> Written problem
Skip every picture, and extract verbatim the lines from the line containing "Recreate this scene" to the line containing "PI = math.pi", both lines included.

> Extracted records
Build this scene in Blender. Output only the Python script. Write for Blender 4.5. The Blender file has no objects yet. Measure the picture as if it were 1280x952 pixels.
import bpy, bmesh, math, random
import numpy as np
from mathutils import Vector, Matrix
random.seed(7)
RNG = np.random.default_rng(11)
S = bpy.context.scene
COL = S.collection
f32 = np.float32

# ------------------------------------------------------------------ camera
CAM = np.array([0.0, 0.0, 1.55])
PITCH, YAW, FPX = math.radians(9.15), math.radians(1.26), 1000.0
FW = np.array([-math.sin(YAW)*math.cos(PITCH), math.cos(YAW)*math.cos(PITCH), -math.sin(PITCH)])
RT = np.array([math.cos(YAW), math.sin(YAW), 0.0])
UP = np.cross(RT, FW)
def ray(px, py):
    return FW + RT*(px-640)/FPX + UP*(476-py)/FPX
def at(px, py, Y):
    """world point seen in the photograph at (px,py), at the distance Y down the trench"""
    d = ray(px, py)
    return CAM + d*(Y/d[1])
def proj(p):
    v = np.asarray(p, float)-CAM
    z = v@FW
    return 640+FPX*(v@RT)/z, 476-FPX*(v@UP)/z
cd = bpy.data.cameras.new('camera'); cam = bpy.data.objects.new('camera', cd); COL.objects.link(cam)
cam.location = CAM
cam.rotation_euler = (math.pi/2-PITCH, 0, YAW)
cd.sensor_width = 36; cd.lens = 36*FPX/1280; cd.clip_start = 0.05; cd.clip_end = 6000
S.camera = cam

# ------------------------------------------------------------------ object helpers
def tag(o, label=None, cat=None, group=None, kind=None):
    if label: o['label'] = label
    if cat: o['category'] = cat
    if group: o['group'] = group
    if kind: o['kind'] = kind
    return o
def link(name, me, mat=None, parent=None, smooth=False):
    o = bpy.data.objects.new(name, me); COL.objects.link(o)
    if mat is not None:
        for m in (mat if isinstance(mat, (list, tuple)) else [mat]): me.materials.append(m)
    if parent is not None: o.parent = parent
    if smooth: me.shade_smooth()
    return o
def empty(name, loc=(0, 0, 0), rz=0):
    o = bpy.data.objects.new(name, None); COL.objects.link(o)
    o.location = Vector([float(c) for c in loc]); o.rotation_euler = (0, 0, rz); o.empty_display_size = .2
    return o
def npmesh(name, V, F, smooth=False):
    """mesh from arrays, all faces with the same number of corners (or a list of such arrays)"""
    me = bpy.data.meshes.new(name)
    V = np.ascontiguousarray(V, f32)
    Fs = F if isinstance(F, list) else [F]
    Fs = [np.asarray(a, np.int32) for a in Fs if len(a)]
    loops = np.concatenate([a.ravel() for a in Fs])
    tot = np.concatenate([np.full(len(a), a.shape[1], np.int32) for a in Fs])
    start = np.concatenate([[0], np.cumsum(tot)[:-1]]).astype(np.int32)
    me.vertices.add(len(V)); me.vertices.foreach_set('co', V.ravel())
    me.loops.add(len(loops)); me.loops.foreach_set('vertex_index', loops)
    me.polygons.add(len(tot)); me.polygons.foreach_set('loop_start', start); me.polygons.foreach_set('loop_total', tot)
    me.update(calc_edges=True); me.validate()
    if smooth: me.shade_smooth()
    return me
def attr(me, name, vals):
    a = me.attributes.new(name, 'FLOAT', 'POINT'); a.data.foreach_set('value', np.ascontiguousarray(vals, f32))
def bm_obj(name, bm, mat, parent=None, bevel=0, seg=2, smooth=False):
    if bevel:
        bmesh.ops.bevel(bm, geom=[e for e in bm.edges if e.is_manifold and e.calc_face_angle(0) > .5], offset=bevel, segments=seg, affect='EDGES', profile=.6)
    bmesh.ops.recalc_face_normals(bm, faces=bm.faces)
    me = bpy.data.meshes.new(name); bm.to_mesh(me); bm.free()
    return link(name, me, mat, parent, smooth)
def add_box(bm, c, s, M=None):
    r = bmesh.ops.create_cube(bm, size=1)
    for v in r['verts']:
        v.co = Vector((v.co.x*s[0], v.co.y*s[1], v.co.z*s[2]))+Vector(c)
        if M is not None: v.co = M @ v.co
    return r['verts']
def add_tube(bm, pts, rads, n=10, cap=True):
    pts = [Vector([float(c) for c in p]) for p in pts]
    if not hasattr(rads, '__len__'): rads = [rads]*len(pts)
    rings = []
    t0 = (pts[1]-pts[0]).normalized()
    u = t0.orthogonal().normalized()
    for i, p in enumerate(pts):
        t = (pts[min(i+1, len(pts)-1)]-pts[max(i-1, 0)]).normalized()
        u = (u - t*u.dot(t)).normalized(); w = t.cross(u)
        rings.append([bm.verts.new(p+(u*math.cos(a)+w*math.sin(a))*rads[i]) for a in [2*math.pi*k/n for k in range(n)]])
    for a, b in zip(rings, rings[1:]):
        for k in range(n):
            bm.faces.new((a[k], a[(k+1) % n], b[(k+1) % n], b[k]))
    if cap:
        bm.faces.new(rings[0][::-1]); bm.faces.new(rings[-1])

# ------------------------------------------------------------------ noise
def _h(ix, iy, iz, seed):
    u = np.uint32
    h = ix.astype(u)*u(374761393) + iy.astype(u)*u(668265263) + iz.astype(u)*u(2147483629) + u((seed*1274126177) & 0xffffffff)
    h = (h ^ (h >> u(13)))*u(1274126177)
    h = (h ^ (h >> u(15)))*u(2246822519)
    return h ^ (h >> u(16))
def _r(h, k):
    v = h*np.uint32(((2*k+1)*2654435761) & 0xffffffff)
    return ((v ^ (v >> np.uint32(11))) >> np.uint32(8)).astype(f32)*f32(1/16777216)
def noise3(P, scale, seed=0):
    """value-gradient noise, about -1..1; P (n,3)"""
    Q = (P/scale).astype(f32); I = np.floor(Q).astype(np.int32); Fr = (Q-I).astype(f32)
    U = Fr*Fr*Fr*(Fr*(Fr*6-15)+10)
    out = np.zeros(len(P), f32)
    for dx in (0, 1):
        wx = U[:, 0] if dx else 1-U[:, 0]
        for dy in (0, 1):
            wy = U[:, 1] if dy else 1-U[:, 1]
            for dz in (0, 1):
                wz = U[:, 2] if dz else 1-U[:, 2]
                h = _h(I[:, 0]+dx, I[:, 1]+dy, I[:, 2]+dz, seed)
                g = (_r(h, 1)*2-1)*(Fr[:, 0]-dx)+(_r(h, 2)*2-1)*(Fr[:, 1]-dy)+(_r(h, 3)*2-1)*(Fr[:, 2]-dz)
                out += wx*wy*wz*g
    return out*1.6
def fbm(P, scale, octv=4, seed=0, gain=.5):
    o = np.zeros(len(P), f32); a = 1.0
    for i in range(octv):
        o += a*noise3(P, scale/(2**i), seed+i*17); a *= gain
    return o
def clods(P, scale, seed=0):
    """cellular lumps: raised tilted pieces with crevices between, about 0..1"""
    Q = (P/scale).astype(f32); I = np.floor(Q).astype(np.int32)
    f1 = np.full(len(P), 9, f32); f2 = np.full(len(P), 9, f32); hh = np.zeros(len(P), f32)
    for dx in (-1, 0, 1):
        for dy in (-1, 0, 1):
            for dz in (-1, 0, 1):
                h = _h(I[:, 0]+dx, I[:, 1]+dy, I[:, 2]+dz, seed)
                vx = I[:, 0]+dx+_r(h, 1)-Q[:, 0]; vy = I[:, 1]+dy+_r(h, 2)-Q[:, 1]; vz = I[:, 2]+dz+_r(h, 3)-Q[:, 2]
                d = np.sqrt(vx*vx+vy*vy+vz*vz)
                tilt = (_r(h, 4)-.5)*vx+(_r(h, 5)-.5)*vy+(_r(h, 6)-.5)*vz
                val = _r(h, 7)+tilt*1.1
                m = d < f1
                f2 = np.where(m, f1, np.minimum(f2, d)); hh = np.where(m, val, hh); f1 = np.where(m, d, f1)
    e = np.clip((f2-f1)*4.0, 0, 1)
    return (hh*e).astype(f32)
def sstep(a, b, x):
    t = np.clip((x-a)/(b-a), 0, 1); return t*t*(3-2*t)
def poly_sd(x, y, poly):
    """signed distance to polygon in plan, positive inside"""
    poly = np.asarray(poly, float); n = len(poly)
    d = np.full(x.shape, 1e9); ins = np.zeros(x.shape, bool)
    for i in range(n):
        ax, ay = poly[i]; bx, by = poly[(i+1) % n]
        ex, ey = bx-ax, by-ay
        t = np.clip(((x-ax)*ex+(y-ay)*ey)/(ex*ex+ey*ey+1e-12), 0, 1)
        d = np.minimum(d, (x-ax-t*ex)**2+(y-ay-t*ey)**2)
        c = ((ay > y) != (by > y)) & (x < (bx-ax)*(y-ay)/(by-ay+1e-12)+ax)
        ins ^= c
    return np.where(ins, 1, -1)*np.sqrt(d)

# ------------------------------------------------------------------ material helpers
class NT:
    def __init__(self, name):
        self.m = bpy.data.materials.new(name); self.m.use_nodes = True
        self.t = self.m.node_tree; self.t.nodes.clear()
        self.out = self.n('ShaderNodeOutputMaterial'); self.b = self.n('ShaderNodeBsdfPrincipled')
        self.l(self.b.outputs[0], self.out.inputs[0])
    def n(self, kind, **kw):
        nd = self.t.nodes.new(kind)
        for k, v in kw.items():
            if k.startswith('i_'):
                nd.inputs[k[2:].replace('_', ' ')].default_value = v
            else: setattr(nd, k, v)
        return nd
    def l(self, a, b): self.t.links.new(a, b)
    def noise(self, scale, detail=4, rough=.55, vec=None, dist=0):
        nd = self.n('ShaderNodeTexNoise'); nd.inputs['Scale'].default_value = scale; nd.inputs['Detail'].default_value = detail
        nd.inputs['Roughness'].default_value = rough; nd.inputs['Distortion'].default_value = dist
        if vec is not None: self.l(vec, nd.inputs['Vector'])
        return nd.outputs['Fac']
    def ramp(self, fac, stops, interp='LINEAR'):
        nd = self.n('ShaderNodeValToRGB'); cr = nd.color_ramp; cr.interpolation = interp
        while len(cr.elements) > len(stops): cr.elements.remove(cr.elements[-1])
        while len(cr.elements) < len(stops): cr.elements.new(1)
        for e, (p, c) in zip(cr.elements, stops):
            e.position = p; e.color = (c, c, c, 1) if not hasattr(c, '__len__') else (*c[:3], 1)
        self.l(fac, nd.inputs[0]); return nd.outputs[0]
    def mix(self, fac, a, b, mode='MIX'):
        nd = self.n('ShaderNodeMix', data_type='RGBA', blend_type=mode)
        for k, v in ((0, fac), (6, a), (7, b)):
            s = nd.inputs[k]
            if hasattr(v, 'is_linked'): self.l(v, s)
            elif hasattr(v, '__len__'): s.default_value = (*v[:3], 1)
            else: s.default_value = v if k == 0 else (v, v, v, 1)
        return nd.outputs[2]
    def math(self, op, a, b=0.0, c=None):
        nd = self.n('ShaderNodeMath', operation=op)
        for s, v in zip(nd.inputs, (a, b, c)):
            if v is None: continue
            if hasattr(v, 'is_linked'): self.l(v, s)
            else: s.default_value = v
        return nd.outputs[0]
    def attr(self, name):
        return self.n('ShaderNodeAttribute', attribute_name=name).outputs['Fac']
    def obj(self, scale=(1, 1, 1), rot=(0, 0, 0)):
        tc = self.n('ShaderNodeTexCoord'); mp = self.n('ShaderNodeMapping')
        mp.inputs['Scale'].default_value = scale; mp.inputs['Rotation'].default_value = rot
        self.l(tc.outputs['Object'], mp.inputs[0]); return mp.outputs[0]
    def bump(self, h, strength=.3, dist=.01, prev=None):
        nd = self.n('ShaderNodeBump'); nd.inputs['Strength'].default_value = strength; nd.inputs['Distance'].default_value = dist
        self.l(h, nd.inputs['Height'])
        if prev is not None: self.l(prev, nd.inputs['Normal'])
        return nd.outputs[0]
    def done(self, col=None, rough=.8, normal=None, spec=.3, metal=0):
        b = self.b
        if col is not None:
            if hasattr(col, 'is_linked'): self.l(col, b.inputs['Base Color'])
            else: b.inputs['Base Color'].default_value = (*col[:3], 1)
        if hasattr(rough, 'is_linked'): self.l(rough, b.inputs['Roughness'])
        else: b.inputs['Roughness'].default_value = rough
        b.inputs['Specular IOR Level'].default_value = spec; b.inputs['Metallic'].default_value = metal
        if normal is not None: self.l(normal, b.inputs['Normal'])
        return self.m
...
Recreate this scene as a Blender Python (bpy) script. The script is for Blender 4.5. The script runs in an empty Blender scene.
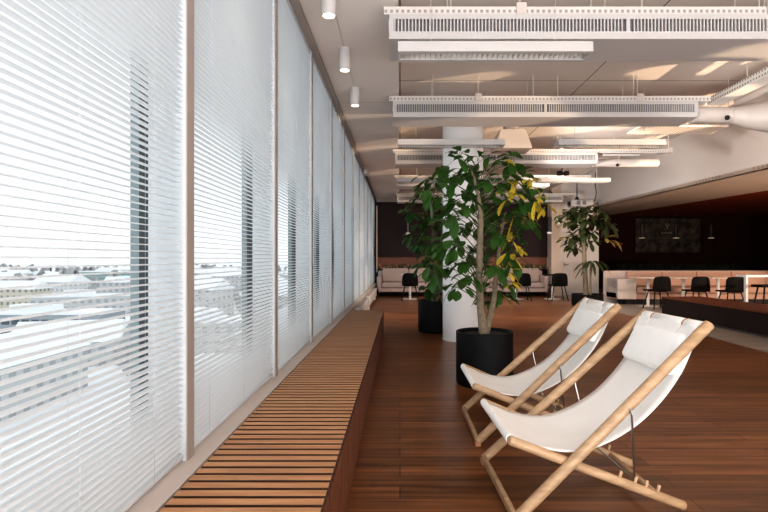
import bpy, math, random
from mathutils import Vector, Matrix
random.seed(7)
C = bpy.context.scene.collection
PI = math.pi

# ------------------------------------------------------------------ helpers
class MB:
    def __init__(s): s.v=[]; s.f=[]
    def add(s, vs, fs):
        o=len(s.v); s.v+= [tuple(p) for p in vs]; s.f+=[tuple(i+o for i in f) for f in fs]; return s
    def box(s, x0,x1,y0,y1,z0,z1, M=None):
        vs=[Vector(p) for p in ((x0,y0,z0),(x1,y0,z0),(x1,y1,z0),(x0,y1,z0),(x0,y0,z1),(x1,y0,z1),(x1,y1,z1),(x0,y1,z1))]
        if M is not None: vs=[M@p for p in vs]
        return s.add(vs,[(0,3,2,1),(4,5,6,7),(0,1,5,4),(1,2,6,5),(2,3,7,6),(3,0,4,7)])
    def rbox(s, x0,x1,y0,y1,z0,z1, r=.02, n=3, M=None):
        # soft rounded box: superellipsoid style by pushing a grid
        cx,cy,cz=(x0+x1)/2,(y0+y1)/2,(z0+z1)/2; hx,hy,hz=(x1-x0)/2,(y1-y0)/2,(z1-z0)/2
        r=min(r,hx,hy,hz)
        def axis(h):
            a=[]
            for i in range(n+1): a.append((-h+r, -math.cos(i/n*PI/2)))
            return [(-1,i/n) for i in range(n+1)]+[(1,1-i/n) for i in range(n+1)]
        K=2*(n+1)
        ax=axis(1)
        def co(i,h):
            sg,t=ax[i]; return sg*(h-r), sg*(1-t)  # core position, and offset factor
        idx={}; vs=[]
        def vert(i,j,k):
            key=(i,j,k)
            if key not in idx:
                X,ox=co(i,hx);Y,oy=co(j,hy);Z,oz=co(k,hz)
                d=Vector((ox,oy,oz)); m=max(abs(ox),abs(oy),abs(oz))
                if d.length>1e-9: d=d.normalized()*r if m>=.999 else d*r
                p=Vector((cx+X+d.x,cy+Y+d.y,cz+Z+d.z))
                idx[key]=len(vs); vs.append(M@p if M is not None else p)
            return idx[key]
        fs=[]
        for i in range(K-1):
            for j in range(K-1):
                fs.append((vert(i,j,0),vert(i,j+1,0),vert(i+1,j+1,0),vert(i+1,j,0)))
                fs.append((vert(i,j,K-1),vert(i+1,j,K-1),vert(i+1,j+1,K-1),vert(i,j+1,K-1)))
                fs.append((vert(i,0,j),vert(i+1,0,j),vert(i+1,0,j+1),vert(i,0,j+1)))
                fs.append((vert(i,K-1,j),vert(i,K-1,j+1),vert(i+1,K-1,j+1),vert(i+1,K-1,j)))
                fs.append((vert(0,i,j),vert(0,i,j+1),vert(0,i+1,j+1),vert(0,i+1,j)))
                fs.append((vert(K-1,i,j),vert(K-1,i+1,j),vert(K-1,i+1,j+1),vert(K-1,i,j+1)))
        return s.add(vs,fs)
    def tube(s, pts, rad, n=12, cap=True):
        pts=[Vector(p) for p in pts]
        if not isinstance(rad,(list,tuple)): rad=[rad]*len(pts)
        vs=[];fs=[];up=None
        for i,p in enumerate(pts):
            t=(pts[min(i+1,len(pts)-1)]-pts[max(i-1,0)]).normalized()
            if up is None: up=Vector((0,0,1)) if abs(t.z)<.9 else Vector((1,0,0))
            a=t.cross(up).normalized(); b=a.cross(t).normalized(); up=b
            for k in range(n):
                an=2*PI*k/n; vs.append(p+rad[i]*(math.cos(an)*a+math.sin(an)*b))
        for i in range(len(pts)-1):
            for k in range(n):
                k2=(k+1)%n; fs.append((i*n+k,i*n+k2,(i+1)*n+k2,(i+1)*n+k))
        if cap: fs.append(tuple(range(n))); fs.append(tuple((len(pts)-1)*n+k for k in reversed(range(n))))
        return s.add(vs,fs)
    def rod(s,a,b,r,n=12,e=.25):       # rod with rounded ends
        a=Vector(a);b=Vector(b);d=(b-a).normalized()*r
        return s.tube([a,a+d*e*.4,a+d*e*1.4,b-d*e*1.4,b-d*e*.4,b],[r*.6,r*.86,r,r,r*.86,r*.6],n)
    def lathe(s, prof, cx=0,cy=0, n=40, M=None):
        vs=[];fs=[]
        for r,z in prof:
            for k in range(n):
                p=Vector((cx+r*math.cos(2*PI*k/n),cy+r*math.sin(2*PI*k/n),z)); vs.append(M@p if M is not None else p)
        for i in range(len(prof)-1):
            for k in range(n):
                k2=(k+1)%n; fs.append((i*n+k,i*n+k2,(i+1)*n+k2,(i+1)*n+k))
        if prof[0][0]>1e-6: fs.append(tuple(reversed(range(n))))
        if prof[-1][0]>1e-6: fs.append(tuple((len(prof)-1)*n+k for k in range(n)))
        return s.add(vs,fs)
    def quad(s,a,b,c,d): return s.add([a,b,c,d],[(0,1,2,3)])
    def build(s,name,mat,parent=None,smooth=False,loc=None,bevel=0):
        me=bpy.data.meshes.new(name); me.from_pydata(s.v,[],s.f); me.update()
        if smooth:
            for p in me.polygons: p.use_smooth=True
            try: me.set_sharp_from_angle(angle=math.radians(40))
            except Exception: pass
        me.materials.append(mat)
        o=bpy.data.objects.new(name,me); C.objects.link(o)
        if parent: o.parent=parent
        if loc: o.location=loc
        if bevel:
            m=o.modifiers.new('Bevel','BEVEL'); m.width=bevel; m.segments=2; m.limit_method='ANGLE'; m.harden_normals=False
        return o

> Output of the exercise
Recreate this scene as a Blender Python (bpy) script. The script is for Blender 4.5. The script runs in an empty Blender scene.
import bpy, math, random
from mathutils import Vector, Matrix
random.seed(7)
C = bpy.context.scene.collection
PI = math.pi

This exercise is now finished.